Lots of heritage acts with catalogs the size of John's — Paul McCartney, say — will shorten some of their tunes in concert to make room on the set list for more; John did the opposite, forsaking the medley approach to tack on a rowdy New Orleans-style coda to "Rocket Man" and finishing "Burn Down the Mission" with a foot-stomping gospel breakdown. He was letting the songs breathe, and why not?
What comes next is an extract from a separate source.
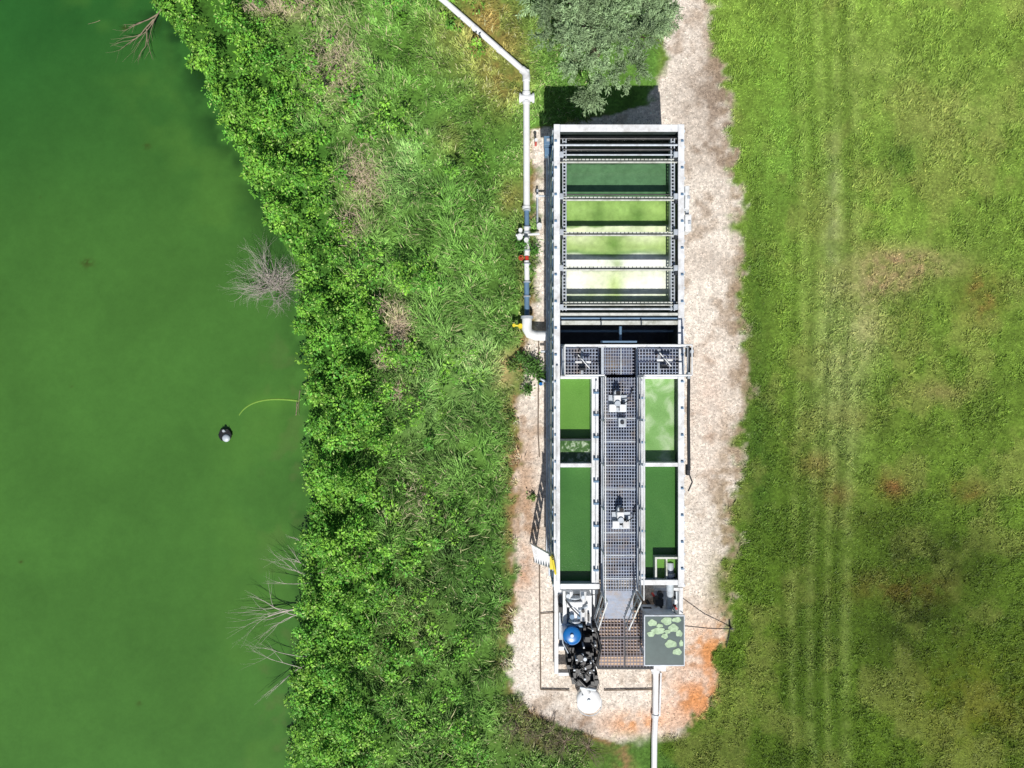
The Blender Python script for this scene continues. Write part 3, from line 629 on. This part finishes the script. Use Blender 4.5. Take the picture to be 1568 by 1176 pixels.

As he moved from the soulful "Border Song" to the driving "Sad Songs (Say So Much)" to the tough and glittery "The Bitch Is Back," you had to marvel at the intricate constructions he'd devised for Bernie Taupin's lyrics — the elaborate structures, the false endings, the little trap doors that drop you into what feels like an entirely new song until you sense a second before he changes course that, nope, he's still singing "Funeral for a Friend/Love Lies Bleeding."
Put it this way: I can't remember the last time I was so far inside the music at a stadium show that a confetti blast actually surprised me, as it did here at the end of that rollicking "Saturday Night." Once John came back out in that shimmering bathrobe — the Vegas-tasteful stage set resembled nothing so much as a Cheesecake Factory, by the way — he did "Cold Heart," then bragged for a second about its chart success before singing "Your Song," which he pointed out had been his first hit more than 50 years earlier. (Hey, an icon's work is never done.) But John closed by introducing — what else? — "Goodbye Yellow Brick Road" with a heartfelt thanks to his fans for buying his records and dressing up at his shows and generally keeping him in business for so long.
"I love to play live, and I love to see your faces," he said, and he sounded prepared to give up only one of those things.